3D scene scripts
-- START --

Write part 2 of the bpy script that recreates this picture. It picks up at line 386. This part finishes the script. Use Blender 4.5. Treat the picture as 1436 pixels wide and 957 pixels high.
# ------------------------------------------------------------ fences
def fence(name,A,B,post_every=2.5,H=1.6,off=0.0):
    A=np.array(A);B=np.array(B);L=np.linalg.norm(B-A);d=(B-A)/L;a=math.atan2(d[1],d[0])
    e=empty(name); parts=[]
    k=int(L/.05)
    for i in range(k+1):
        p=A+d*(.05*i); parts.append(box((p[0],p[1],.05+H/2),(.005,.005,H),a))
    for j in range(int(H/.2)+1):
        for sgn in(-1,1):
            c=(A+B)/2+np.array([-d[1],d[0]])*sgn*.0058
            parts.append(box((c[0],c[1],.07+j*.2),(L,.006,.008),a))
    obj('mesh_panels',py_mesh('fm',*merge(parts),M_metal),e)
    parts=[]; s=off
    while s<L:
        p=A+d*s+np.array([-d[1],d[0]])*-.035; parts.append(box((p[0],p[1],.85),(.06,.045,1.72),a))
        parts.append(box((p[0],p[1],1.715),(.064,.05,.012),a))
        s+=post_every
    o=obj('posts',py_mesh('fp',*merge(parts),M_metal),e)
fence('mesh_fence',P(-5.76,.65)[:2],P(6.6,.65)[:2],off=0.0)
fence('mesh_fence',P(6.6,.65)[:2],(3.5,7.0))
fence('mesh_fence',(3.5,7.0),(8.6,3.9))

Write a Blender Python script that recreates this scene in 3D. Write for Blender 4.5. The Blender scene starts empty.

-- END --

Exercise instructions
Your task is to repeat the data exactly, with nothing left out.

Written reply
Write part 2 of the bpy script that recreates this picture. It picks up at line 386. This part finishes the script. Use Blender 4.5. Treat the picture as 1436 pixels wide and 957 pixels high.
# ------------------------------------------------------------ fences
def fence(name,A,B,post_every=2.5,H=1.6,off=0.0):
    A=np.array(A);B=np.array(B);L=np.linalg.norm(B-A);d=(B-A)/L;a=math.atan2(d[1],d[0])
    e=empty(name); parts=[]
    k=int(L/.05)
    for i in range(k+1):
        p=A+d*(.05*i); parts.append(box((p[0],p[1],.05+H/2),(.005,.005,H),a))
    for j in range(int(H/.2)+1):
        for sgn in(-1,1):
            c=(A+B)/2+np.array([-d[1],d[0]])*sgn*.0058
            parts.append(box((c[0],c[1],.07+j*.2),(L,.006,.008),a))
    obj('mesh_panels',py_mesh('fm',*merge(parts),M_metal),e)
    parts=[]; s=off
    while s<L:
        p=A+d*s+np.array([-d[1],d[0]])*-.035; parts.append(box((p[0],p[1],.85),(.06,.045,1.72),a))
        parts.append(box((p[0],p[1],1.715),(.064,.05,.012),a))
        s+=post_every
    o=obj('posts',py_mesh('fp',*merge(parts),M_metal),e)
fence('mesh_fence',P(-5.76,.65)[:2],P(6.6,.65)[:2],off=0.0)
fence('mesh_fence',P(6.6,.65)[:2],(3.5,7.0))
fence('mesh_fence',(3.5,7.0),(8.6,3.9))

Write a Blender Python script that recreates this scene in 3D. Write for Blender 4.5. The Blender scene starts empty.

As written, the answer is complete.